Да, она осталась все той же светской хозяйкой, как и в особняке в Царском!
— Это какао мне прислали из-за границы. Получили посылки я и Сологуб, и от кого-то совсем незнакомого. Ну, рассказывайте о себе.
По лицу Ахматовой, освещенному при дневном свете золотистым пламенем, проходят тени.
— Последние месяцы я жила среди смертей. Погиб Коля, умер мой брат и, наконец, Блок! Не знаю, как я смогла все это пережить!..
— Говорят, вы хотите ехать за границу?
— Зачем? Что я там буду делать? Они там все сошли с ума и ничего не хотят понимать.

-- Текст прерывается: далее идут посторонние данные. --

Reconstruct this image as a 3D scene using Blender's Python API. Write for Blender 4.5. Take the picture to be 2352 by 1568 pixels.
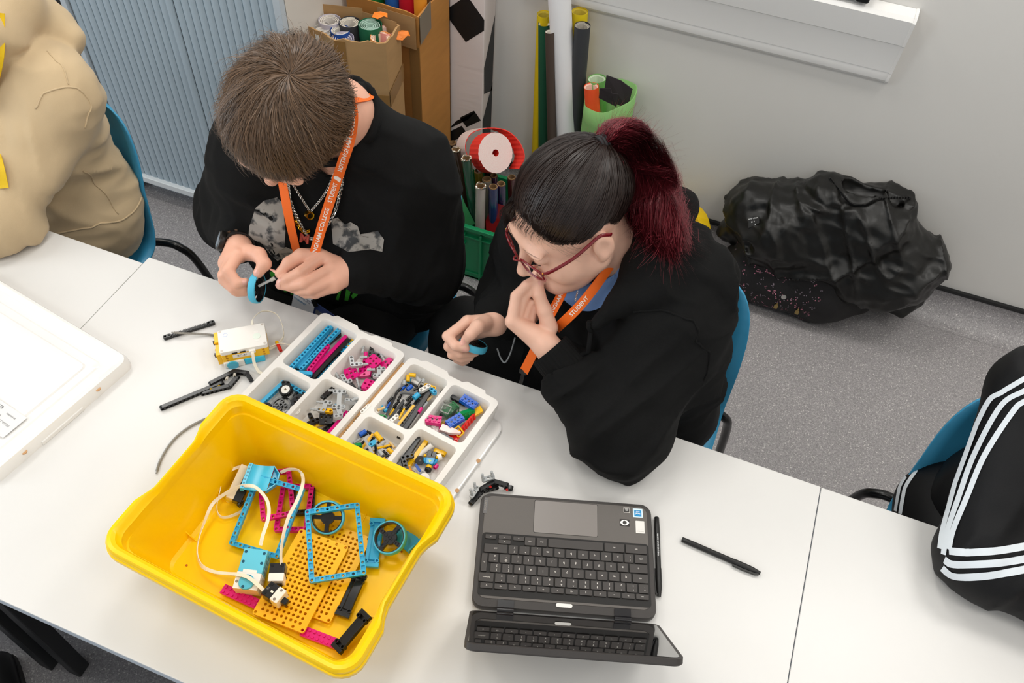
import bpy, bmesh, math, random
import numpy as np
from mathutils import Vector, Matrix, Euler
from mathutils.bvhtree import BVHTree

for o in list(bpy.data.objects):
 bpy.data.objects.remove(o)
SC = bpy.context.scene
COL = SC.collection
PI = math.pi
random.seed(7)

# ---------------------------------------------------------------- camera, sky, lights, exposure
cam_d = bpy.data.cameras.new('camera')
cam = bpy.data.objects.new('camera', cam_d)
COL.objects.link(cam)
cam.location = (0, 0, 2.04072)
cam.rotation_euler = (0.685204,-0.049379,0.369707)
cam_d.sensor_width = 36
cam_d.lens = 29.5839
cam_d.clip_start = 0.02
SC.camera = cam

SC.view_settings.view_transform = 'Standard'
SC.view_settings.look = 'None'
SC.view_settings.gamma = 1
SC.view_settings.use_curve_mapping = False
SC.view_settings.exposure = 0.4

world = bpy.data.worlds.new('world')
SC.world = world
world.use_nodes = True
wb = world.node_tree.nodes['Background']
wb.inputs[0].default_value = (0.86, 0.93, 1.0, 1)
wb.inputs[1].default_value = 0.45


def area_light(name, loc, size, power, col=(1, 1, 1), rot=(0, 0, 0)):
 d = bpy.data.lights.new(name, 'AREA')
 d.shape = 'RECTANGLE'
 d.size, d.size_y = size
 d.energy = power
 d.color = col
 o = bpy.data.objects.new(name, d)
 o.location = loc
 o.rotation_euler = rot
 COL.objects.link(o)
 return o


# recessed ceiling panels of the classroom, and daylight from the windows behind the photographer's left
for _x in (-2.4, -0.75, 0.9, 2.5):
 for _y, _p in ((-1.6, 5.5), (0.2, 6.0), (1.75, 11.0)):
  area_light('ceiling_panel_light', (_x, _y, 2.98), (0.6, 0.6), _p, (1.0, 0.98, 0.935))
area_light('window_light', (-4.2, -1.2, 1.9), (2.6, 1.5), 60, (0.86, 0.94, 1.0), (0, math.radians(-90), 0))


# ---------------------------------------------------------------- helpers
def hx(h):
 c = [((h >> s) & 255) / 255 for s in (16, 8, 0)]
 return tuple(x / 12.92 if x <= 0.04045 else ((x + 0.055) / 1.055) ** 2.4 for x in c) + (1,)


MATS = {}


def mat(name, col, rough=0.5, metal=0.0, bump=0.0, bscale=200.0, var=0.0, vscale=20.0, coat=0.0, trans=0.0,
  ior=1.45, sss=0.0, spec=0.5, island=0.0, sheen=0.0, stretch=None):
 """procedural principled material; var mottles the colour, bump adds fine relief"""
 if name in MATS:
  return MATS[name]
 m = bpy.data.materials.new(name)
 m.use_nodes = True
 nt = m.node_tree
 b = nt.nodes['Principled BSDF']
 c = hx(col) if isinstance(col, int) else col
 b.inputs['Base Color'].default_value = c
 b.inputs['Roughness'].default_value = rough
 b.inputs['Metallic'].default_value = metal
 b.inputs['Specular IOR Level'].default_value = spec
 b.inputs['IOR'].default_value = ior
 b.inputs['Coat Weight'].default_value = coat
 b.inputs['Transmission Weight'].default_value = trans
 b.inputs['Sheen Weight'].default_value = sheen
 if sss:
  b.inputs['Subsurface Weight'].default_value = sss
  b.inputs['Subsurface Radius'].default_value = (0.012, 0.005, 0.003)
  b.inputs['Subsurface Scale'].default_value = 0.6
 tc = nt.nodes.new('ShaderNodeTexCoord')
 src = tc.outputs['Object']
 if stretch:
  mp = nt.nodes.new('ShaderNodeMapping')
  mp.inputs['Scale'].default_value = stretch
  nt.links.new(src, mp.inputs[0])
  src = mp.outputs[0]
 if var:
  n = nt.nodes.new('ShaderNodeTexNoise')
  n.inputs['Scale'].default_value = vscale
  n.inputs['Detail'].default_value = 4
  nt.links.new(src, n.inputs['Vector'])
  r = nt.nodes.new('ShaderNodeMapRange')
  r.inputs[1].default_value, r.inputs[2].default_value = 0.3, 0.7
  r.inputs[3].default_value, r.inputs[4].default_value = 1 - var, 1 + var
  nt.links.new(n.outputs['Fac'], r.inputs[0])
  mx = nt.nodes.new('ShaderNodeVectorMath')
  mx.operation = 'SCALE'
  mx.inputs[0].default_value = c[:3]
  nt.links.new(r.outputs[0], mx.inputs['Scale'])
  nt.links.new(mx.outputs[0], b.inputs['Base Color'])
 if island:
  g = nt.nodes.new('ShaderNodeNewGeometry')
  r = nt.nodes.new('ShaderNodeMapRange')
  r.inputs[3].default_value, r.inputs[4].default_value = 1 - island, 1 + island
  nt.links.new(g.outputs['Random Per Island'], r.inputs[0])
  mx = nt.nodes.new('ShaderNodeVectorMath')
  mx.operation = 'SCALE'
  mx.inputs[0].default_value = c[:3]
  nt.links.new(r.outputs[0], mx.inputs['Scale'])
  nt.links.new(mx.outputs[0], b.inputs['Base Color'])
 if bump:
  n = nt.nodes.new('ShaderNodeTexNoise')
  n.inputs['Scale'].default_value = bscale
  n.inputs['Detail'].default_value = 3
  nt.links.new(src, n.inputs['Vector'])
  bp = nt.nodes.new('ShaderNodeBump')
  bp.inputs['Strength'].default_value = bump
  bp.inputs['Distance'].default_value = 0.002
  nt.links.new(n.outputs['Fac'], bp.inputs['Height'])
  nt.links.new(bp.outputs[0], b.inputs['Normal'])
 MATS[name] = m
 return m


def tag(o, label=None, cat=None, group=None, kind=None):
 for k, v in (('label', label), ('category', cat), ('group', group), ('kind', kind)):
  if v:
   o[k] = v
 return o


def thing(name, label, cat, loc=(0, 0, 0), rot=(0, 0, 0), group=None):
 o = bpy.data.objects.new(name, None)
 o.empty_display_size = 0.02
 COL.objects.link(o)
 o.location = loc
 o.rotation_euler = rot if hasattr(rot, '__len__') else (0, 0, rot)
 return tag(o, label, cat, group)


def copy_tree(o, parent=None):
 c = o.copy()
 COL.objects.link(c)
 c.parent = parent
 for ch in list(o.children):
  copy_tree(ch, c)
 return c


def mesh_np(name, V, F, mats=(), smooth=True, parent=None, mi=None):
 """one mesh object from a vertex array and a face array (or list of faces)"""
 me = bpy.data.meshes.new(name)
 if isinstance(F, np.ndarray):
  n, k = F.shape
  me.vertices.add(len(V))
  me.vertices.foreach_set('co', np.asarray(V, np.float32).ravel())
  me.loops.add(n * k)
  me.loops.foreach_set('vertex_index', F.astype(np.int32).ravel())
  me.polygons.add(n)
  me.polygons.foreach_set('loop_start', np.arange(0, n * k, k, dtype=np.int32))
  me.polygons.foreach_set('use_smooth', np.full(n, smooth))
  if mi is not None:
   me.polygons.foreach_set('material_index', np.asarray(mi, np.int32))
  me.update(calc_edges=True)
  me.validate()
 else:
  me.from_pydata([tuple(v) for v in V], [], [tuple(f) for f in F])
  me.polygons.foreach_set('use_smooth', np.full(len(me.polygons), smooth))
  if mi is not None:
   me.polygons.foreach_set('material_index', np.asarray(mi, np.int32))
 for m in (mats if isinstance(mats, (list, tuple)) else [mats]):
  me.materials.append(m)
 o = bpy.data.objects.new(name, me)
 COL.objects.link(o)
 o.parent = parent
 return o


def frame_for(t):
 t = Vector(t).normalized()
 a = Vector((0, 0, 1)) if abs(t.z) < 0.9 else Vector((1, 0, 0))
 u = t.cross(a).normalized()
 return u, t.cross(u).normalized()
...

Она рассказывает о последнем вечере Блока в Большом драматическом театре, вспоминает о веселых и шумных собраниях «Цеха поэтов» с дешевым красным вином и молодыми стихами, о Гумилеве...
— Для меня это было так неожиданно. Вы ведь знаете, что он всегда был далек от политики. Но он продолжал поддерживать связи со старыми товарищами по полку, и они могли втянуть его в какую-нибудь историю. А что могут делать бывшие гвардейские офицеры, как не составлять заговоры? Но довольно об этом. Давайте читать стихи.
— С условием, что вы читаете первая.
— Хорошо, я прочту стихотворение о смерти Блока. Лурье написал к нему музыку, и оно скоро будет исполняться на вечере памяти Блока.
И опять, как когда-то на собраниях «Цеха», — «Звенящий голос, горький хмель души расковывает недра»[10], и четко вырезается на белой стене строгий, дантовский женский профиль с неизменной челкой на лбу.
При чтении Ахматовой передо мной проносятся обрывки воспоминаний. Вот она в первый раз, в отсутствие Гумилева, уехавшего в Абиссинию, читает в редакции «Аполлона» свои стихи, и от волнения слегка дрожит кончик ее лакированной туфельки, а Вячеслав
Иванов ее за что-то отечески журит. Вот я везу ее «Вечер» вместе со своей «Дикой порфирой» на склад к Вольфу, и на собрании «Цеха поэтов» мы сидим с ней в нелепых лавровых венках, сплетенных Городецким[11]...
А Смоленская сегодня именинница,
Принесли во гробе серебряном
Александра, лебедя чистого...[12]
И мне мерещится зеленое Смоленское кладбище, и я вижу, как поднимают упавшую после похорон в рыданиях на могилу Блока Ахматову.